My wife has higher cleanliness standards than I do. Unreasonably higher. Nevertheless, when I am washing or cleaning things, even if she’s not around, I do them to her standards just as I would if she were there. This is a form of fidelity.

As the more permissive parent, my sons have learned to ask me first when they want to do something. But many times, even if something would be okay with me, I know Dani wouldn’t like it. So I either tell them no or to ask her. This is a form of fidelity.

When I’m with friends, and wife-talk comes up, I never say anything to them which I haven’t already told Dani and gotten permission from her to share with them. In essence, I talk as if she were there, too. This is a form of fidelity.
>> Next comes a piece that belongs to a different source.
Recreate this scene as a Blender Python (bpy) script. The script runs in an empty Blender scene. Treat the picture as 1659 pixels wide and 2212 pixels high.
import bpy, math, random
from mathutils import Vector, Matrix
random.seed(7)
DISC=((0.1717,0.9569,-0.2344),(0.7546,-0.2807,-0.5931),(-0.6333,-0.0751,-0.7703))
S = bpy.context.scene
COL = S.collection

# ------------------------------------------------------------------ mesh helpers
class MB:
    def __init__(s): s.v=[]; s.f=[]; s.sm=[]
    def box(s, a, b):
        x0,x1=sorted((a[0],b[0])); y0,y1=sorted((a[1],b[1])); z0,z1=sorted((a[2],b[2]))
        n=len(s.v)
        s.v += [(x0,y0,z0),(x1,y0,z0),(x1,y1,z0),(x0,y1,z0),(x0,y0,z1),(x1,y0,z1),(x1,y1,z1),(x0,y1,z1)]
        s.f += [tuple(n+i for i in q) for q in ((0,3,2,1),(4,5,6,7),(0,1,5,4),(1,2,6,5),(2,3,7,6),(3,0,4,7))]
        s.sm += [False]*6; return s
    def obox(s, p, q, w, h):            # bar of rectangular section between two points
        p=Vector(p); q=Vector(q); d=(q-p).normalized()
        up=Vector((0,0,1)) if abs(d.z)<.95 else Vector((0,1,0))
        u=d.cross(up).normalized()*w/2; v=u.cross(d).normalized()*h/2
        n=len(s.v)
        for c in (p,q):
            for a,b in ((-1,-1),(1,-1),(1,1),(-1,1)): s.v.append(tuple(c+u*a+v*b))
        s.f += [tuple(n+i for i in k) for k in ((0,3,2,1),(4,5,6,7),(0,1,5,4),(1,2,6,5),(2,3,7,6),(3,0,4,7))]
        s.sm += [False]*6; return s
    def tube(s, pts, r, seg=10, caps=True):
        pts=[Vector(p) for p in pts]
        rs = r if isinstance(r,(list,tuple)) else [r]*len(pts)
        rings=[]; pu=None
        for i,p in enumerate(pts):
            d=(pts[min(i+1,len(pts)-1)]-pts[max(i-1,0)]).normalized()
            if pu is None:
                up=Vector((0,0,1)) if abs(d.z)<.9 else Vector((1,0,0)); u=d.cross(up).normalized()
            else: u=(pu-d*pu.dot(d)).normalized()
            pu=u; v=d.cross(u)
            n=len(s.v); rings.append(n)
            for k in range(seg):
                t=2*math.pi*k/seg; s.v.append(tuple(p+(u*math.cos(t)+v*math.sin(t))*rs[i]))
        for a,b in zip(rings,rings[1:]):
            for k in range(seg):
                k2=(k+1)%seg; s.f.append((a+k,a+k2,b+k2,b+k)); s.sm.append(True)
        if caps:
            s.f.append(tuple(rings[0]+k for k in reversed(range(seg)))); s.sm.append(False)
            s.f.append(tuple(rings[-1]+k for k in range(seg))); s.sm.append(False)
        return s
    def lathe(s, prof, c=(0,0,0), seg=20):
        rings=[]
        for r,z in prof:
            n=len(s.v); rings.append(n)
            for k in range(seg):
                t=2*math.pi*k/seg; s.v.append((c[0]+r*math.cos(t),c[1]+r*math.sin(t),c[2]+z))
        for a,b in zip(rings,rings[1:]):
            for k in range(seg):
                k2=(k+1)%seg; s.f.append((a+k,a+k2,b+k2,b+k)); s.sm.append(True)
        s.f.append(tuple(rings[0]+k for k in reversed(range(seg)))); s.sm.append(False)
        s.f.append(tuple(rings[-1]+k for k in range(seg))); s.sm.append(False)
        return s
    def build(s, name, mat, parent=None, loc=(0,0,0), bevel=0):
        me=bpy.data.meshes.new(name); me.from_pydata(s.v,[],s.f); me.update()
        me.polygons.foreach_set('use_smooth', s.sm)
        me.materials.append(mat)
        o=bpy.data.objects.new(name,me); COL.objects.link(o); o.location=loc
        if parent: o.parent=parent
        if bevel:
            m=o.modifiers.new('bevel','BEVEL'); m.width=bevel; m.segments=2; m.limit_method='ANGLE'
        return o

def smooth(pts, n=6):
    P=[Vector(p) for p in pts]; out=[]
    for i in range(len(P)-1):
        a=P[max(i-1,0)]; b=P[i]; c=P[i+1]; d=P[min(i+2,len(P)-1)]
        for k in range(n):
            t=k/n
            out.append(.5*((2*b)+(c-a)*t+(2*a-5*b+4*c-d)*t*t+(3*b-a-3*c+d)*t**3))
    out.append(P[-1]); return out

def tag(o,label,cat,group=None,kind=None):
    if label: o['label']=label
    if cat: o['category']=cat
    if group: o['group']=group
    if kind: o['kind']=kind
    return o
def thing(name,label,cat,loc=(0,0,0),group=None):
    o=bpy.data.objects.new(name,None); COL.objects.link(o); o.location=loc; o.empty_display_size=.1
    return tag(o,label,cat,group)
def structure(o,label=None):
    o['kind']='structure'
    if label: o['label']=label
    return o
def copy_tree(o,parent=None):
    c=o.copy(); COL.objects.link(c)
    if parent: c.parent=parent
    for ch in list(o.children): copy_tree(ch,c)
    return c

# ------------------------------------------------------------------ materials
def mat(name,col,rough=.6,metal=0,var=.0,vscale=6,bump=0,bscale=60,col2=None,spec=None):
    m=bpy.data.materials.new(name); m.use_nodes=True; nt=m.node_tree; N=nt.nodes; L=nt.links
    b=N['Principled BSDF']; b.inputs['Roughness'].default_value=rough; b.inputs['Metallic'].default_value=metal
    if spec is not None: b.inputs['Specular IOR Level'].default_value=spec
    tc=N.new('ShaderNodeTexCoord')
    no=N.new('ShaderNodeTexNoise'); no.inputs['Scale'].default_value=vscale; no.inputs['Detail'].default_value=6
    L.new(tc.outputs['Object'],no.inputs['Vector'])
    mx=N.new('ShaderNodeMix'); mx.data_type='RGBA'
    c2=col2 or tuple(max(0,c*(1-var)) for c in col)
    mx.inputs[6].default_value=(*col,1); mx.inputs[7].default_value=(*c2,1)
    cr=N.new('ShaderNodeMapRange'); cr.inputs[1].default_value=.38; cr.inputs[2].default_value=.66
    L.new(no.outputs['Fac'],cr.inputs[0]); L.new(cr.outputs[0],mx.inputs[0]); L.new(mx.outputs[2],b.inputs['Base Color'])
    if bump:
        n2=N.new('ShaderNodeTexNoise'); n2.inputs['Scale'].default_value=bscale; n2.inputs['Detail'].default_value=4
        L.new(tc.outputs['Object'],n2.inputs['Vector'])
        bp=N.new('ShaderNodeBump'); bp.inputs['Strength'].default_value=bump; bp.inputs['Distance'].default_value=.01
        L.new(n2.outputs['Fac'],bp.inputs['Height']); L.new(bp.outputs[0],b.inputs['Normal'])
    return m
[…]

See, I believe that any time there is a difference between how I would act if my wife were around and how I do act when she isn’t is a form of infidelity. And my wedding ring is a symbol to remind me that because she and I are one, she is always with me…even when she isn’t.

What did I really say?

“The response you get IS the communication.”

See, so much of the time, we find all sorts of justifications for being satisfied with a standard much lower than this. When people don’t laugh at our jokes, we find fault with their sense of humor rather than with our grasp of their mindset or our delivery. When we say something that makes them angry, we blame their surly disposition instead of our poor word choice and intonation. When people misunderstand what we’ve said, we chalk that up to their stupidity instead of our ineloquence. And not at all needless to say, we invert all these judgments when we are the ones not laughing, getting mad, or misunderstanding.

In other words, we would all rather be proud of having said what we wanted to say rather than learning to be proud in achieving the result in the other person we want to achieve. And even a professional in the field of communication like me finds this constantly challenging. Nevertheless:

“The response you get IS the communication.”